A frase abre o livro O Menino Maluquinho, que apresentou ao mundo um dos mais queridos personagens brasileiros, criado por Ziraldo no dia de seu 48º aniversário: 24 de outubro de 1980. Portanto, neste ano da Ciranda de Autores, o personagem completa 42 anos.

Ziraldo conta que a inspiração para criar o menino surgiu espontaneamente, enquanto ele fazia a barba e falava consigo mesmo olhando no espelho. Criado pelo cartunista tanto em texto quanto em imagem, Maluquinho rapidamente foi para as tiras e quadrinhos, onde ganhou turma. Destaque, inclusive, para sensível e espevitada Julieta, que ganhou até revista própria, na primeira década dos anos 2000.

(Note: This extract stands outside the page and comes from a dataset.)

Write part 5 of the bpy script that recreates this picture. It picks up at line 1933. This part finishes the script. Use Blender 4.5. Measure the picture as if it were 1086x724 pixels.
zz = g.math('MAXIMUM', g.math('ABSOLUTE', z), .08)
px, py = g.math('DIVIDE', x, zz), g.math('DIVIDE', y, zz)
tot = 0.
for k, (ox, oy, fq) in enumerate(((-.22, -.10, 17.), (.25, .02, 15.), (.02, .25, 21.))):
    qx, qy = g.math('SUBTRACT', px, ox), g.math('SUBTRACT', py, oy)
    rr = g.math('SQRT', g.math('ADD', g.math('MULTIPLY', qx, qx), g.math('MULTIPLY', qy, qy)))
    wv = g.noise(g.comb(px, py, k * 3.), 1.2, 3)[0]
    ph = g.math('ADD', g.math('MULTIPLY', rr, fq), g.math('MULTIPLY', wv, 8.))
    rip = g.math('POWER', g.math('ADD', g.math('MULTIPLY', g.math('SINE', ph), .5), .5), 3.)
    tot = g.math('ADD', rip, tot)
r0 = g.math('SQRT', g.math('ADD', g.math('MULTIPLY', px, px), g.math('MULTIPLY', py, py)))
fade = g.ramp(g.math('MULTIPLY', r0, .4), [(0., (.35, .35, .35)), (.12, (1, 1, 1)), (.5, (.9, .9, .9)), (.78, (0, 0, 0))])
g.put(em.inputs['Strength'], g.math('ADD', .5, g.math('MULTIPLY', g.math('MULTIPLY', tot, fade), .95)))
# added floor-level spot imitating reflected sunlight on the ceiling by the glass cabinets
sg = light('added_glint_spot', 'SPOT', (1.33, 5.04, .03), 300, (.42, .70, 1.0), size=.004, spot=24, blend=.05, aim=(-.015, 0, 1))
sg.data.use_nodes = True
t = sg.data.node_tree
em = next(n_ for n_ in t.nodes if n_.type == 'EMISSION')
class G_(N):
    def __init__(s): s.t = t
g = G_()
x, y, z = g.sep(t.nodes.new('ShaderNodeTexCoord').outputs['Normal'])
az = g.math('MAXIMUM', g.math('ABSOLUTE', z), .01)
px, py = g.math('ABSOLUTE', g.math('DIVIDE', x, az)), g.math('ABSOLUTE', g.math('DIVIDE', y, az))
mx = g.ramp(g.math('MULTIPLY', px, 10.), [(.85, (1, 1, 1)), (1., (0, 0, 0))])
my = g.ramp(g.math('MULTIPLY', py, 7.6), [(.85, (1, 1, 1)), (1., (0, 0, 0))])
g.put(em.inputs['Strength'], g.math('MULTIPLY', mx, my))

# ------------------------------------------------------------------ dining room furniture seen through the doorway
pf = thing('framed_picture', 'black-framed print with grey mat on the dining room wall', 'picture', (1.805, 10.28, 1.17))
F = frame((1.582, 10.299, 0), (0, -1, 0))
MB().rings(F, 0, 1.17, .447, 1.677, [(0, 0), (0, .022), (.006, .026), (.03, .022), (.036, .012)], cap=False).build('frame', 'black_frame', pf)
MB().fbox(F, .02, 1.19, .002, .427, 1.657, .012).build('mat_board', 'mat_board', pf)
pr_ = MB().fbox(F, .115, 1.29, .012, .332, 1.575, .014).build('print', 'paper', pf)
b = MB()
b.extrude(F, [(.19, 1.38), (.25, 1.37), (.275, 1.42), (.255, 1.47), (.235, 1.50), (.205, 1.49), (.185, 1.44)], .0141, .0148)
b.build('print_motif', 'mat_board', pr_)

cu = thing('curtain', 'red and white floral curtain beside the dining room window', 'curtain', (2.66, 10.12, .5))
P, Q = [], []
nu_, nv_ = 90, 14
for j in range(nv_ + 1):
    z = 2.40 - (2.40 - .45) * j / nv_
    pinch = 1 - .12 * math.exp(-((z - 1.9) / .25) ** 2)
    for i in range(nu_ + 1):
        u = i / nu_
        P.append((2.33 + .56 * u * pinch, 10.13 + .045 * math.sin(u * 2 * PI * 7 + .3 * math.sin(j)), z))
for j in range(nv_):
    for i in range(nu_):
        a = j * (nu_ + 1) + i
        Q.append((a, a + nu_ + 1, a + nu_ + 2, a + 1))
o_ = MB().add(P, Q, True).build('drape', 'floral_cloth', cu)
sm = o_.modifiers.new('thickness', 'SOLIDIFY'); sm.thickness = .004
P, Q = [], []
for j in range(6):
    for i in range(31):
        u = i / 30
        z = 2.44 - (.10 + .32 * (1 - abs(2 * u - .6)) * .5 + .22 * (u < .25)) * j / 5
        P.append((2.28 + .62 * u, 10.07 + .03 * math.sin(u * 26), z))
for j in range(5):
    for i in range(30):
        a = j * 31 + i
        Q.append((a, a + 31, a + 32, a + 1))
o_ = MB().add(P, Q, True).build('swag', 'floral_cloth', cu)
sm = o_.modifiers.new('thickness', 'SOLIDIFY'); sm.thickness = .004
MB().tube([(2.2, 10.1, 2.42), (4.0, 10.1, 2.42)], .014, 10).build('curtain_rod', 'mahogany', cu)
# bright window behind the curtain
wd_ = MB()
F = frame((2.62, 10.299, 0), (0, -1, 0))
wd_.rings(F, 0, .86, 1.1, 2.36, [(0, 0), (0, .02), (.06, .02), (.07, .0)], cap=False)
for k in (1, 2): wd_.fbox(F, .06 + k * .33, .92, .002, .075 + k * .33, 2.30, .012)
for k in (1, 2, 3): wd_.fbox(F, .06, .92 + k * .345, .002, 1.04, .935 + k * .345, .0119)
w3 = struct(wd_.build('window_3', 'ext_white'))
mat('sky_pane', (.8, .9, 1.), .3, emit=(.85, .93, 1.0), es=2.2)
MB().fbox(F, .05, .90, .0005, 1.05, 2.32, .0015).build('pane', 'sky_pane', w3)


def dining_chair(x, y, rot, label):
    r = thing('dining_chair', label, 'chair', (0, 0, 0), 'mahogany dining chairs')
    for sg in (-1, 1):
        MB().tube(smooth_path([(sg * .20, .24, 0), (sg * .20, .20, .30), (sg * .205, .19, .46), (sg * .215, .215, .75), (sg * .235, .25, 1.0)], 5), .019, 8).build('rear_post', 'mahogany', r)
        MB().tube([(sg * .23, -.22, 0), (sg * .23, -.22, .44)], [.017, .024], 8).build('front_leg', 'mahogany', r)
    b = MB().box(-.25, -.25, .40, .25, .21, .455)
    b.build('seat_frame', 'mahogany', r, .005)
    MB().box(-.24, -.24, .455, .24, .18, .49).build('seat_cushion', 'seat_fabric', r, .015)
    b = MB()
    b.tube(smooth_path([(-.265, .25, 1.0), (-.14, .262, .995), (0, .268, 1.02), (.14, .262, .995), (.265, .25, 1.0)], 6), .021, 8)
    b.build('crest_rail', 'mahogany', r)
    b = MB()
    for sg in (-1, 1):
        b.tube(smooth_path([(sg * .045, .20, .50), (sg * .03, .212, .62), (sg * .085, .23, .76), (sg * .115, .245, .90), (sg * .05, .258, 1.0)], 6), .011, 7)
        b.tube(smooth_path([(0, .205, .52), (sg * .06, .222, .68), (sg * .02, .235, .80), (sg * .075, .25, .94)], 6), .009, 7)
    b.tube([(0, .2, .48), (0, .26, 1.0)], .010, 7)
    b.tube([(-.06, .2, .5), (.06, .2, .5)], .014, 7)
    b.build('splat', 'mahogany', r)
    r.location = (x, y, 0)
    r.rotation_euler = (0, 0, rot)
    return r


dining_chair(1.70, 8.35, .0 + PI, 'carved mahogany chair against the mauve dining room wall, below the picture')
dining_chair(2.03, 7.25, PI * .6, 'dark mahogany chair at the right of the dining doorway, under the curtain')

Mas Ziraldo, do alto de sua modéstia, não considera O Menino Maluquinho um sucesso tão espetacular entre as crianças: “Em histórias em quadrinhos infantis, no Brasil, só o Maurício de Sousa conseguiu se firmar. Ele já faz parte do inconsciente coletivo. As crianças já conhecem Maurício, porque os pais já conheciam o Maurício”, afirmou Ziraldo em entrevista.